Cast se charge cette fois-ci d’auditer une centaine de logiciels différents. Son « scanner à logiciels », comme le surnomme Vincent Delaroche, le PDG de la société, génère des analyses brutes. Celles-ci évaluent la résilience du logiciel, son agilité, la facilité avec laquelle il pourrait être transformé ou sa capacité à évoluer vers l’informatique en nuage.
Le BCG se saisit ensuite de ces rapports et les transforme pour en tirer des recommandations adressées in fine à la banque. Ce binôme Cast-BCG est loin d’être une première. En effet, le nombre de projets menés conjointement par Cast et le BCG depuis qu’ils ont officialisé un partenariat en 2015 n’a cessé de progresser. Vincent Delaroche les estime à une vingtaine par an.
« Le deal flow avec Cast va augmenter »
Alors que Norbert Faure, le managing director de BCG Platinion, le bras armé technologique du BCG, estime que « le deal flow avec Cast va augmenter ». La concrétisation de cette relation grandissante a été donnée le 17 mai lorsque Cast a bouclé une augmentation de capital 10,7 millions d’euros. Parmi les actionnaires existants qui ont participé à l’opération, le BCG : le cabinet détenait déjà 2 % du capital et a souscrit 65 564 actions nouvelles. Sa part post-opération restera à 2 %.
« On travaille mieux et plus avec le BCG, car quelques senior partners aux États-Unis, en France, en Allemagne et au Royaume-Uni comprennent très bien comment tirer parti de la technologie Cast pour délivrer de la valeur à leur client. » A fortiori, Christophe Duthoit, senior partner et managing director du BCG, siège au conseil d’administration de Cast.
« Cast nous permet trois choses. Il nous aide à cartographier les liens entre les différents logiciels utilisés dans les très grands groupes et à voir quelle est la flexibilité entre les uns et les autres. Puis à estimer les investissements que leur mise à jour nécessitera. Secundo, il analyse la qualité du code [une application critique en grande entreprise compte facilement un million de lignes de codes, NDLR] et son potentiel d’évolution. Enfin, il établit clairement quelles données sont utilisées par quel logiciel », détaille Norbert Faure.
Données : un sujet dans les mains des directions générales
Un dernier point qui n’est pas anodin le jour de l’entrée en vigueur du règlement européen sur la protection des données. « Les risques sur données et les accès frauduleux sont de plus en plus directement dans les mains des directions générales », confirme Vincent Delaroche. C’est-à-dire dans les mains des donneurs d’ordres du BCG et de ses concurrents. D’ailleurs, plusieurs cabinets collaborent aussi avec Cast, en Europe et aux États-Unis, à commencer par McKinsey et dans une moindre mesure A.T. Kearney.

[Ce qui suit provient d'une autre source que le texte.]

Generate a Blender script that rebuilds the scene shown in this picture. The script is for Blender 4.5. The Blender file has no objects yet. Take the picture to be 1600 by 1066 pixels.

« On a tous le droit d’utiliser une pioche. Cela ne veut pas dire qu’on trouvera tous de l’or », rétorque Norbert Faure. De la même manière que le patron de « l’usine à produire des données made in BCG », comme il résume l’activité Platinion, ne voit aucune difficulté à ce que le BCG soit actif sur des prestations de conseil en systèmes d’information. « On le met très volontiers en avant. »
« Si deux sociétés de conseil en stratégie se présentent à la direction générale d’un grand groupe, l’une disant qu’elle travaille seule, l’autre expliquant qu’elle s’est associée avec le numéro un de la software intelligence, cela fait une différence », pense Vincent Delaroche. « Nous pouvons faire certaines choses seuls, mais c’est plus artisanal. Cast est l’outil le plus complet et le plus industrialisé », confirme Norbert Faure.
Des activités dont les marques les plus connues du conseil en stratégie, en théorie peu investies dans l’IT, font d’autant moins secret (BCG et McKinsey) qu’elles marchent fort commercialement.
Un ratio de 1 à 20 dans la facturation
Dans la grande banque américaine où le BCG et Cast sont intervenus conjointement, Cast a facturé quelques dizaines de milliers de dollars, le BCG quelques centaines de milliers de dollars. « Il y a toujours un ratio de 1 à 10 ou de 1 à 20 entre ce qui est facturé pour le logiciel Cast et les services de consulting associés du BCG par exemple. Mais cela reste clairement un partenariat gagnant-gagnant. Nous nous appuyons sur le BCG, McKinsey ou Deloitte pour engager de nouvelles discussions commerciales avec de grandes entreprises, et le BCG ou McKInsey s’appuie sur nous pour vendre un peu plus que des têtes très bien faites », dit Vincent Delaroche.